SUPPLIED INFORMATION »
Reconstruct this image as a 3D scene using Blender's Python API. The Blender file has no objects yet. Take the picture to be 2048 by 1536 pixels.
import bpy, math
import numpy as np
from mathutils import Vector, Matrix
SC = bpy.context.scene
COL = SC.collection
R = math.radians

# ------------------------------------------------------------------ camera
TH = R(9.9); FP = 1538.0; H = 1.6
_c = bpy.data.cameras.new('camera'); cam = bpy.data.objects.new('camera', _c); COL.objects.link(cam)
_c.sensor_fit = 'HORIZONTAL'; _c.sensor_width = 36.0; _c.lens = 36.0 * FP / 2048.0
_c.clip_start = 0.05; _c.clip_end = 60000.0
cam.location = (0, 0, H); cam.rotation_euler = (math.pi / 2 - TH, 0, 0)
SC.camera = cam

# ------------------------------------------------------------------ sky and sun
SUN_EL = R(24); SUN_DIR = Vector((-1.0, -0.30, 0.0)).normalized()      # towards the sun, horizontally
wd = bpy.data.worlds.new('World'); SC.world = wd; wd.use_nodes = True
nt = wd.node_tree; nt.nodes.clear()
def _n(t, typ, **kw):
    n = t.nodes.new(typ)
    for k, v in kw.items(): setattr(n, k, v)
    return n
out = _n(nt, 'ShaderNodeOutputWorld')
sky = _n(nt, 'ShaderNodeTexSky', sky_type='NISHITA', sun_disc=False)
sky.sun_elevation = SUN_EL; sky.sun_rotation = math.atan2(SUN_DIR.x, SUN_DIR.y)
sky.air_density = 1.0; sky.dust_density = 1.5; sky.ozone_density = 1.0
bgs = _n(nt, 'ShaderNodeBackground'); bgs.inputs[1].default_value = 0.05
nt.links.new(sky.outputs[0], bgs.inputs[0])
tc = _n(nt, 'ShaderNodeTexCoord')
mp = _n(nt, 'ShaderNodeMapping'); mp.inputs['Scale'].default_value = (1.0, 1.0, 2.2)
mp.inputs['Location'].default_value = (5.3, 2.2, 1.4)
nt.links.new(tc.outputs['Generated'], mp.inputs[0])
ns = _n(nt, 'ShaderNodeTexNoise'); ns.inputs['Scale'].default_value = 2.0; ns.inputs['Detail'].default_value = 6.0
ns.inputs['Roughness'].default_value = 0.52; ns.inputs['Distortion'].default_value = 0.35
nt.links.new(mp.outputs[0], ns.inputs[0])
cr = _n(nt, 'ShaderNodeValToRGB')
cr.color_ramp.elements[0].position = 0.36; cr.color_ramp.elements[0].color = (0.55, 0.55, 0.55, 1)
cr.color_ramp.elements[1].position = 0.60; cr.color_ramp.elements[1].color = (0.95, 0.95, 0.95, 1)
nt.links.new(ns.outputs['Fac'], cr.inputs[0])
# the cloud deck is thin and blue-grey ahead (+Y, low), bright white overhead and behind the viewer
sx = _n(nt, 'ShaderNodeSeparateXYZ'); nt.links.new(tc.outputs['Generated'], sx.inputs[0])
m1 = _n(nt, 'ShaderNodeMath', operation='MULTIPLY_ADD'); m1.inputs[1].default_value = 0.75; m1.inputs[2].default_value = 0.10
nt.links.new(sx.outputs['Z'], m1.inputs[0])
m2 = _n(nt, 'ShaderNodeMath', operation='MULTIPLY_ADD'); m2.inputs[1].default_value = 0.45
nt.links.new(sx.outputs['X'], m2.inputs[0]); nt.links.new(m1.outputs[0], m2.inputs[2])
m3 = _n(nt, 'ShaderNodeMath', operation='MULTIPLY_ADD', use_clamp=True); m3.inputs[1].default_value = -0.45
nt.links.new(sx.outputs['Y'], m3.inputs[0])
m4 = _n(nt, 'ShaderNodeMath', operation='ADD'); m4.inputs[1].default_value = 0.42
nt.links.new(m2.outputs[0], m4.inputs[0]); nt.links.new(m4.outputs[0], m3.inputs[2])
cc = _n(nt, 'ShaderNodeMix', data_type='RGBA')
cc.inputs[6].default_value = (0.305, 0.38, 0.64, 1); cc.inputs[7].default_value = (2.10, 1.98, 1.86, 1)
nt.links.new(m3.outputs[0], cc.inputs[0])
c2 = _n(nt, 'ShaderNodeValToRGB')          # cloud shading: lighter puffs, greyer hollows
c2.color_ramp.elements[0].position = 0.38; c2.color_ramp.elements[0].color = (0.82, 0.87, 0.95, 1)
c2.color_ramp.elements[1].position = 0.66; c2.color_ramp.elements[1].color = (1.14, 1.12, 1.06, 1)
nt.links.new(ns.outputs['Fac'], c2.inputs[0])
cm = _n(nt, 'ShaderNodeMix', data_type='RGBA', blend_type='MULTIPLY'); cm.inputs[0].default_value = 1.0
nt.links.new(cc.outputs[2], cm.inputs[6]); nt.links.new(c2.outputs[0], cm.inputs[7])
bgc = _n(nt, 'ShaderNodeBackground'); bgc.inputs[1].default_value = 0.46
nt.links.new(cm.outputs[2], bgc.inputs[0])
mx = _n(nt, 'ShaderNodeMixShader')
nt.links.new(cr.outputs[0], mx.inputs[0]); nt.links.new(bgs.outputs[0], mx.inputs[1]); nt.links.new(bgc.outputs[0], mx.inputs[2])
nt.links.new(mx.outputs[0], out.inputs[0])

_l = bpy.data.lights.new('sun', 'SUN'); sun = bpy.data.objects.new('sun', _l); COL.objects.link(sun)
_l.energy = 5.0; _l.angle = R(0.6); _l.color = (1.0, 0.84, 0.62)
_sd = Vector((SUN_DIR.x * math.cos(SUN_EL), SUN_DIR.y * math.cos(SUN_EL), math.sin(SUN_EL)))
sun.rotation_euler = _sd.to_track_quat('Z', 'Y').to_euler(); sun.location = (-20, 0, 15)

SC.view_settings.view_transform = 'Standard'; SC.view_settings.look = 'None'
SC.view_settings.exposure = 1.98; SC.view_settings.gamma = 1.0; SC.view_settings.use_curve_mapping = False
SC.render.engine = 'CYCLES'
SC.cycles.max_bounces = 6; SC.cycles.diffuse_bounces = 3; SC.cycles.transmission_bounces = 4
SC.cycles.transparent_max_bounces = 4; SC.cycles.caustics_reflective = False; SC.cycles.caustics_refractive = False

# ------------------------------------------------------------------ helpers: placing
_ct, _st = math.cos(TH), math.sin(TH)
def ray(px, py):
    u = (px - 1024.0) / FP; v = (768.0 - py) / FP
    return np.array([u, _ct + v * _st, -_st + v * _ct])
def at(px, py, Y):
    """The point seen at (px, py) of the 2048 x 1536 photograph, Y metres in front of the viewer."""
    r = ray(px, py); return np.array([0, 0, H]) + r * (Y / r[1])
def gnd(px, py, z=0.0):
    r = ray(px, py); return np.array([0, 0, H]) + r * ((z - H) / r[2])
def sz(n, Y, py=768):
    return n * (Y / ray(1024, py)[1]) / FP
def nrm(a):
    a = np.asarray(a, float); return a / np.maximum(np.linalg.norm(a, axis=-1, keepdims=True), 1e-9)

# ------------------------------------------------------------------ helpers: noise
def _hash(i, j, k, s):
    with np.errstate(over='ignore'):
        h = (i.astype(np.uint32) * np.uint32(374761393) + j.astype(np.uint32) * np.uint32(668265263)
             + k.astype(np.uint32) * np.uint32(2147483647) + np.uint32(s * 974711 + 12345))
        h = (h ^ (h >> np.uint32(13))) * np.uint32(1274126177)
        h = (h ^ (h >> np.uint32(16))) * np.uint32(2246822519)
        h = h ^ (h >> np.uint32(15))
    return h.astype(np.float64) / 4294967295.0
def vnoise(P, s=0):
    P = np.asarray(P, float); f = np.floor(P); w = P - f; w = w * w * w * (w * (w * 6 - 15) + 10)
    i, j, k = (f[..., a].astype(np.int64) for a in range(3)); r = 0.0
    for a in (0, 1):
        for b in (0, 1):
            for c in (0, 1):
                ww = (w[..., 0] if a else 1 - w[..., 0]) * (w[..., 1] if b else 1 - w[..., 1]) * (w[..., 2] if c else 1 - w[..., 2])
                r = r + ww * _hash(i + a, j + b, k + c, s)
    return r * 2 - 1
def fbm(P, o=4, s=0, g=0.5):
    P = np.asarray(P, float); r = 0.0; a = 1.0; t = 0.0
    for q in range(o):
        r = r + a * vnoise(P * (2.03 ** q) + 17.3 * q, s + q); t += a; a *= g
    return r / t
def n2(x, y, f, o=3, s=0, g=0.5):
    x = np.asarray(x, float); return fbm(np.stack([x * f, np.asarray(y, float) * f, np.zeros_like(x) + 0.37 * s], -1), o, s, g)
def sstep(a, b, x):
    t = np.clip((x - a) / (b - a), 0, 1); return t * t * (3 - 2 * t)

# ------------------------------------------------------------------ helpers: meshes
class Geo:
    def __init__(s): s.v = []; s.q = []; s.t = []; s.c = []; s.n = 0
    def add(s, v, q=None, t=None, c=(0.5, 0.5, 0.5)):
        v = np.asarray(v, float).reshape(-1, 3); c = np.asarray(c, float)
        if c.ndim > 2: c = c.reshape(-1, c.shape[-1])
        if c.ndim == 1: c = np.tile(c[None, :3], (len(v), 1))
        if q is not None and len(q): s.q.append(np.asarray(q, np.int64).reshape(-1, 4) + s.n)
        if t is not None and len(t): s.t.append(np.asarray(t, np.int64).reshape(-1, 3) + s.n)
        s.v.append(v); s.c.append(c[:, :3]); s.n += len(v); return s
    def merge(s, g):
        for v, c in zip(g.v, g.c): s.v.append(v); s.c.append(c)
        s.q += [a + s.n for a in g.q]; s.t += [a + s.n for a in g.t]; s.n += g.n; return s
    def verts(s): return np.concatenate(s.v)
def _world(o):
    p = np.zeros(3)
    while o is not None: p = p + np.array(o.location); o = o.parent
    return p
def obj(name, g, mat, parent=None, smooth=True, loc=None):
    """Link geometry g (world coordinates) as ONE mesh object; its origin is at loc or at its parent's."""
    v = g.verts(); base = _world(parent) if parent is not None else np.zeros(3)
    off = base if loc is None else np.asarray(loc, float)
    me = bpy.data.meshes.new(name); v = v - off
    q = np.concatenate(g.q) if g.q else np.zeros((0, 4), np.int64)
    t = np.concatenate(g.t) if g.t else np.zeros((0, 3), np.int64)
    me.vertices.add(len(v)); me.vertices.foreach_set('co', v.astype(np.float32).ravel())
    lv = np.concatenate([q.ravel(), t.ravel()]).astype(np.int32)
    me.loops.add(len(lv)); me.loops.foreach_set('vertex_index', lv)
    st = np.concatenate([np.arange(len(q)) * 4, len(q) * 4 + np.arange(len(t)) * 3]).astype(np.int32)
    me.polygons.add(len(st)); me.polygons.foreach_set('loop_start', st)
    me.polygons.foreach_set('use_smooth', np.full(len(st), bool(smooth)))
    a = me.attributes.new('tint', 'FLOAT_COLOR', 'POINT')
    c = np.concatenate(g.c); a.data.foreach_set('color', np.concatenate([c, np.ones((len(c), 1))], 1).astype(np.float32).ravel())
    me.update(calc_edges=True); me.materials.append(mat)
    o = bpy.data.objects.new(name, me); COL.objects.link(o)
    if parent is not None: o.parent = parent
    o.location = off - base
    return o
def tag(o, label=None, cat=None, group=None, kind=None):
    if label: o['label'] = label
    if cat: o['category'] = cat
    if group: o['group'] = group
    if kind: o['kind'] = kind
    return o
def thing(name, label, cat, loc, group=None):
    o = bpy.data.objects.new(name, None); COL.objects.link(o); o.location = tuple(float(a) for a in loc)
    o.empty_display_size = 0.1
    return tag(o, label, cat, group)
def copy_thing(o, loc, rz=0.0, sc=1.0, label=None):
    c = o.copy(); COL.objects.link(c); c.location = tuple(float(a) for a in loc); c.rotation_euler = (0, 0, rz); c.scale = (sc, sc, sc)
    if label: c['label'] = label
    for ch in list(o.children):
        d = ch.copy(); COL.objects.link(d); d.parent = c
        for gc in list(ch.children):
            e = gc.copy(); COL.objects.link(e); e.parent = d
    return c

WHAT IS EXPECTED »
Print only the lines from the top of the data above down to the line holding "R = math.radians", inclusive.

ANSWER TO THE TASK »
Reconstruct this image as a 3D scene using Blender's Python API. The Blender file has no objects yet. Take the picture to be 2048 by 1536 pixels.
import bpy, math
import numpy as np
from mathutils import Vector, Matrix
SC = bpy.context.scene
COL = SC.collection
R = math.radians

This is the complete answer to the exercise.